A reader writes that he canceled his cable subscription but was unable to get PBS using an antenna. Best Buy's Geek Squad installed the in-home kind after he had already tried the outdoor version on his roof. Neither brought in PBS.

I suggested getting a PBS Passport for $60 a year but he already has that. What he wanted was his local PBS channel. He said it was easier to find the programs that way. It beats wading through the entire PBS library, he says.

I suggested he go to PBS.org, click on the pull-down menu just to the right of the search icon, then click "Live TV." Whatever's showing right now will start up. Or you can click "TV Schedules" to see the full lineup. Some programs require a PBS Passport, but many are free. While watching, if you get to a part you want to skip, use the slider to fast forward. The schedules are flexible. I started watching Rick Steves' episode on the Swiss Alps at least 20 minutes before it officially started.

The reader said: "You've unlocked a door to PBS I had no idea was there. I love being able to open the TV listings. I love seeing so many options at once, so many things I didn't know were waiting. I just watched a 55-minute program on my absolute favorite artist, Charles Marion Russell."

TINY MICROSCOPE

Want to have a tiny microscope on your phone? The iMicro Q2 fits on any smartphone lens, and can magnify objects 800 times, the Kickstarter promoters say. In tests it was shown to be as good as a desktop microscope, they say. It sticks on your phone's back camera and weighs only one-sixtieth of an ounce. It's not out yet but you can preorder one for $39 from Kickstarter.com or Indiegogo.

HOW COMPUTERS REALLY WORK

Years ago, I almost got a second degree in computer science. I wish I'd had a book called "How Computers Really Work," which clarifies everything.

The book, by Matthew Justice, takes you from low level circuits to high level code. The author used his own young daughters as guinea pigs. His 17 years at Microsoft as a Windows debugger and automation expert didn't hurt either.

Though it takes work to learn it all, and more patience than I have, the book is much more understandable than most books of this type, even when the author delves deeply into machine code, programming languages, operating systems and the internet. He details 41 hands-on projects, including games, running a web server, and so on. It's just right for the would-be software engineer. More details at NoStarch.com.

PHOTO FRAME SAGA

I promised I would tell you how it went with my sister's digital photo frame, the one I got her for Christmas. She gave it back to me.

It's not that she didn't like the Aura Carver, from AuraFrames.com. But Aura Frames are not compatible with 5G households.
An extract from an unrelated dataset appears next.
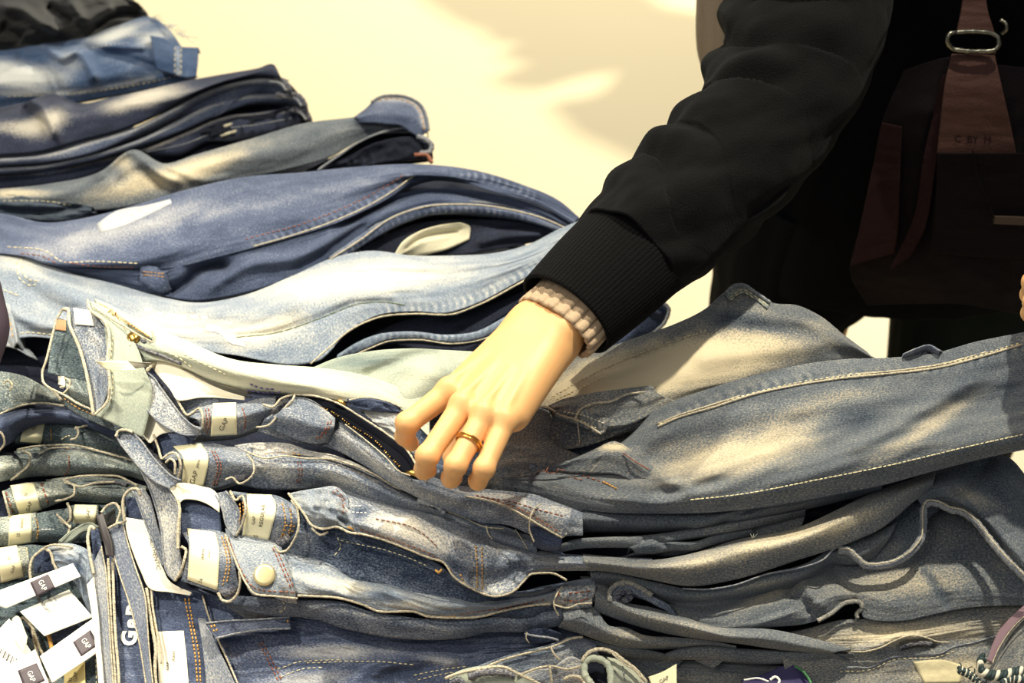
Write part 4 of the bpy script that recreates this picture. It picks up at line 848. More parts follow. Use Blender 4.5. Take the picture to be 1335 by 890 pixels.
stitch(JB3, [[(620, 712), (622, 740), (622, 768)], [(628, 714), (629, 742), (629, 770)], [(600, 748), (606, 762)]], M_gold, r=.0007, dash=3, gap=2)
cord(j, M_gold, [(568, 743, 12.6), (572, 746, 12.7), (576, 742, 12.8)], r=.0009, name='stitching')

j = J4 = jeans((440, 760), 'light blue jeans with a round metal waist button and stitched flap', h=9)
band(j, M_mid, [(183, 612, 16.4), (194, 634, 15.6), (203, 660, 14.6), (210, 690, 13.4), (213, 720, 12.2), (219, 748, 11), (228, 757, 10.6)],
    [(197, 606, 17), (216, 634, 16), (231, 662, 15), (233, 690, 13.8), (232, 716, 12.6), (236, 740, 11.6), (236, 750, 11.2)], rope=M_roped, fade0=.62, thick=.003)
band(j, M_leather, [(216, 631, 15.4), (236, 629, 15.6), (260, 633, 15.5), (280, 640, 15.2), (286, 656, 14.8)], [(230, 660, 14.6), (240, 651, 14.9), (256, 652, 14.8), (272, 658, 14.6), (286, 668, 14.2)], name='brand_label', thick=.0008)
band(j, M_in, [(233, 656, 14.2), (250, 655, 14.2), (286, 666, 14)], [(238, 705, 12.4), (255, 702, 12.5), (290, 706, 12.4)], name='waistband_lining', fade0=.35)
cord(j, M_rope, [(232, 652, 15.2), (234, 662, 15), (232, 690, 14), (232, 716, 13)], r=.0018, name='waistband_edge')
cord(j, M_rope, [(236, 712, 13.2), (242, 716, 13), (240, 730, 12.6), (234, 748, 11.6), (228, 757, 11)], r=.0016, name='waistband_edge')
gaps(j, [(200, 625, 15), (218, 660, 13.8), (228, 690, 12.8), (232, 726, 11)], r=.004)
waist_front(j, M_mid, [
    [(238, 695, 12.8), (250, 690, 13), (268, 689, 13), (284, 692, 13), (298, 696, 12.9)],
    [(246, 715, 13), (252, 715, 13.1), (270, 716, 13.1), (288, 720, 13), (304, 726, 12.8)],
    [(236, 757, 11), (248, 761, 10.9), (266, 767, 10.8), (286, 772, 10.7), (312, 766, 10.8)]],
    [], [[(245, 690), (281, 695)], [(248, 715), (286, 722)], [(245, 755), (284, 769)]], [('jeans', (264, 722), 6, -84), ('GAP', (273, 722), 4, -84), ('34', (262, 757), 6, -70)], .4,
    [([[(289, 700), (296, 730), (290, 764)], [(293, 700), (300, 730), (295, 762)]], M_gold)])
cord(j, M_rope, [(284, 772, 11), (290, 782, 10.6), (298, 784, 10.6), (308, 776, 11), (313, 760, 11.8), (312, 744, 12.4)], r=.0015, name='pocket_edge')
gaps(j, [(286, 768, 10.6), (298, 772, 10.6), (308, 764, 11)], r=.004)
S = JB4 = sheet('leg', j, M_lb, [
    [(296, 690, 12.2), (340, 700, 12.2), (371, 718, 11.8), (428, 734, 11.4), (461, 754, 10.8), (504, 761, 10.6), (540, 772, 10.4), (592, 779, 10.2), (619, 786, 10.2), (650, 779, 10.2), (690, 768, 10.4), (730, 760, 10.6), (776, 752, 10.6)],
    [(300, 715, 12.6), (345, 722, 12.6), (380, 736, 12.2), (430, 750, 11.8), (470, 765, 11.2), (510, 772, 10.9), (550, 784, 10.6), (600, 790, 10.4), (640, 790, 10.3), (690, 778, 10.5), (735, 768, 10.6), (776, 762, 10.4)],
    [(314, 750, 12.2), (350, 758, 12), (388, 766, 11.6), (440, 771, 11.2), (480, 782, 10.6), (520, 788, 10.2), (560, 797, 9.8), (600, 799, 9.6), (645, 795, 9.6), (690, 786, 9.8), (730, 780, 10), (776, 776, 10)],
    [(331, 773, 11.4), (360, 776, 11.2), (388, 778, 10.8), (440, 780, 10.4), (473, 789, 10), (495, 798, 9.6), (540, 798, 9.4), (557, 804, 9.2), (600, 805, 9.1), (645, 800, 9.1), (700, 789, 9.3), (740, 787, 9.5), (776, 784, 9.6)]],
    fade0=.45, fades=[(350, 735, 40, 20, 15, .2), (440, 762, 60, 10, 12, .5), (520, 785, 60, 8, 8, .25), (500, 778, 30, 8, 10, -.4)], wr=.25, wl=(50, 14), tuck=1.2, creases=[([(325, 728), (350, 742), (375, 765)], 5, .3)])
Fb = patch(JB4, [[(294, 695), (330, 703), (360, 712)], [(309, 738), (345, 738), (374, 744)], [(330, 772), (360, 775), (388, 779)]], M_lb, 'waistband_flap', thick=.002, off=.003, attrs=.5)
stitch(Fb, [[(298, 702), (312, 738), (332, 766), (384, 772)], [(360, 714), (372, 742), (384, 768)], [(356, 715), (368, 742), (379, 766)]], M_rust, r=.0006)
cord(j, M_rope, [(294, 697, 13.4), (302, 718, 13.3), (311, 740, 13), (322, 762, 12.4), (331, 773, 12), (360, 777, 11.8), (388, 780, 11.4)], r=.0011, name='pocket_edge')
p, n_ = surf(Fb, 345, 750)
mb = MB(); ring = [p+n_*.0012, p+n_*.0038, p+n_*.0048, p+n_*.0050, p+n_*.0051, p+n_*.0052]
mb.tube(ring, [.0084, .0084, .0074, .0060, .0035, .0008], 24); mb.build('button', plain('pale_metal_button', (216, 200, 150), .35, metal=.6), j)
cord(j, M_rope, [(388, 776, 11.4), (412, 777, 11.1), (440, 779, 10.8), (473, 788, 10.4), (496, 797, 10), (540, 797, 9.8), (557, 803, 9.6), (600, 805, 9.5), (622, 804, 9.5), (660, 795, 9.6), (700, 788, 9.8), (718, 787, 9.9)], r=.0013, name='seam', n=90)
stitch(JB4, [[(600, 800), (650, 793), (715, 780)]], M_rust, r=.0005)
stitch(JB4, [[(574, 803), (596, 803)]], M_gold, r=.0012, dash=4, gap=1)
S = JR4 = sheet('leg', j, M_mid, [
    [(296, 776, 10.4), (330, 778, 10.4), (388, 782, 10), (440, 784, 9.8), (480, 796, 9.2), (520, 803, 8.9), (560, 807, 8.7), (620, 807, 8.6), (680, 796, 8.8), (730, 792, 9), (776, 790, 9)],
    [(292, 786, 10), (330, 788, 10), (388, 790, 9.6), (440, 798, 9.2), (500, 812, 8.6), (560, 818, 8.4), (620, 816, 8.4), (680, 808, 8.6), (725, 802, 8.8), (776, 800, 8.8)],
    [(288, 786, 9.2), (322, 797, 9), (358, 803, 8.6), (400, 804, 8.4), (441, 817, 7.8), (502, 830, 7.2), (560, 834, 7), (600, 832, 7), (640, 824, 7.2), (690, 824, 7.2), (730, 816, 7.6), (776, 812, 7.8)]],
    fade0=.28, fades=[(480, 802, 120, 5, 10, .25)], wr=.12, tuck=2)
stitch(JR4, [[(368, 783), (372, 790), (362, 800)]], M_thread, r=.0004)
Bb = patch(JB4, [[(726, 768), (750, 768), (775, 766)], [(724, 786), (748, 788), (771, 785)]], M_mid, 'belt_loop', thick=.002, off=.002, attrs=.6)
cord(j, M_rope, [(722, 788, 10.6), (740, 792, 10.4), (755, 787, 10.5), (772, 786, 10.5)], r=.0010, name='seam')
cord(j, M_rope, [(734, 762, 11.2), (726, 774, 10.9), (722, 788, 10.4), (728, 802, 9.4)], r=.0010, name='seam')
stitch(Bb, [[(729, 772), (728, 784)], [(734, 782), (752, 783), (769, 779)], [(742, 773), (772, 770)]], M_rust, r=.0007)
Pq = sheet('pocket', j, M_in, [[(684, 822, 8), (700, 819, 8.1), (715, 820, 8), (732, 826, 7.8)], [(686, 836, 7), (705, 838, 7), (720, 836, 7), (734, 832, 7.2)]], fade0=.1, tuck=.6, wr=.1)
cord(j, M_roped, [(684, 826, 8.2), (700, 829, 8.3), (716, 831, 8.2), (728, 834, 7.9)], r=.0009, name='seam')
cord(j, M_rope, [(687, 824, 8.4), (686, 832, 8), (690, 838, 7.6)], r=.0007, name='belt_loop')

j = J5 = jeans((420, 850), 'deep blue jeans half in shade with a loose belt loop, below the buttoned pair', h=5)
band(j, M_mid, [(172, 638, 14.2), (178, 650, 14), (183, 664, 13.6), (192, 688, 12.8), (203, 714, 11.8), (212, 738, 11)],
    [(186, 636, 14.6), (194, 648, 14.4), (199, 664, 13.9), (204, 684, 13.2), (212, 710, 12.2), (217, 738, 11.2)], rope=M_roped, fade0=.5)
cord(j, M_rope, [(160, 655, 13.6), (163, 645, 14), (170, 638, 14.3), (178, 637, 14.4), (184, 645, 14.3)], r=.0018, name='waistband_edge')
cord(j, M_rope, [(160, 653, 13.7), (161, 668, 13.2), (163, 680, 12.8)], r=.0018, name='waistband_edge')
band(j, M_in, [(164, 648, 13.4), (180, 648, 13.4), (188, 664, 13)], [(164, 690, 12), (184, 690, 12), (200, 700, 11.8)], name='waistband_lining', fade0=.15)
Lb = band(j, M_leather, [(163, 674, 13), (165, 692, 12.4), (174, 722, 11.4), (184, 746, 10.6), (195, 767, 9.9), (222, 772, 9.7), (248, 776, 9.5)],
    [(188, 678, 13), (197, 700, 12.3), (207, 726, 11.4), (213, 742, 10.9), (220, 756, 10.4), (235, 766, 10), (250, 772, 9.7)], name='brand_label', thick=.0008)
text_on(Lb, 'AUTHENTIC', (202, 722), 5.5, 76, M_ink, 'printed_text', Lb.o, off=.0008)
In5 = sheet('waistband_lining', j, M_in, [[(194, 762, 9), (225, 766, 9), (262, 772, 8.8)], [(200, 810, 7.6), (235, 812, 7.6), (275, 815, 7.4)], [(206, 860, 6), (245, 862, 6), (292, 862, 5.8)], [(208, 910, 4.6), (252, 910, 4.6), (305, 910, 4.4)]], fade0=.32, tuck=0, back=.5)
cord(j, M_rope, [(191, 766, 9.8), (194, 790, 9), (199, 820, 8.1), (203, 845, 7.4), (202, 870, 6.6), (204, 900, 5.6)], r=.0019, name='waistband_edge', n=60)
cord(j, M_rope, [(197, 766, 9.8), (199, 790, 9), (204, 820, 8.1), (208, 845, 7.4), (210, 865, 6.8)], r=.0012, name='waistband_edge', n=60)
sticker(In5, [[(204, 823), (240, 822)], [(206, 860), (244, 860)], [(208, 900), (247, 900)]], [('jeans', (226, 855), 6, -86), ('GAP', (219, 868), 5, -86)], mat=M_leather)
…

Hers is 5G.

The Aura Carver has an ugly power cord, but that's easy to hide if you place your frame against a wall that has an outlet. I put mine in the kitchen. The photos I'd previously emailed to the frame look great. Only one was sideways. The frame allows two vertical photos to appear side by side instead of leaving blank space. All settings are modifiable. I changed how long an individual photo displays from 10 minutes to 15 seconds.

Alternatively, you could buy an Amazon Echo Show, which has no photo size limitations, unlike the Aura, which limits each photo to no more than 9.5 megabytes. However, the Aura does allow you to display an unlimited number of photos. With the Amazon Echo Show, there is no restriction on size of the photo, or the number. And it has other features. You can watch Netflix, make video calls, play games and so on. But I like the ease of a dedicated frame.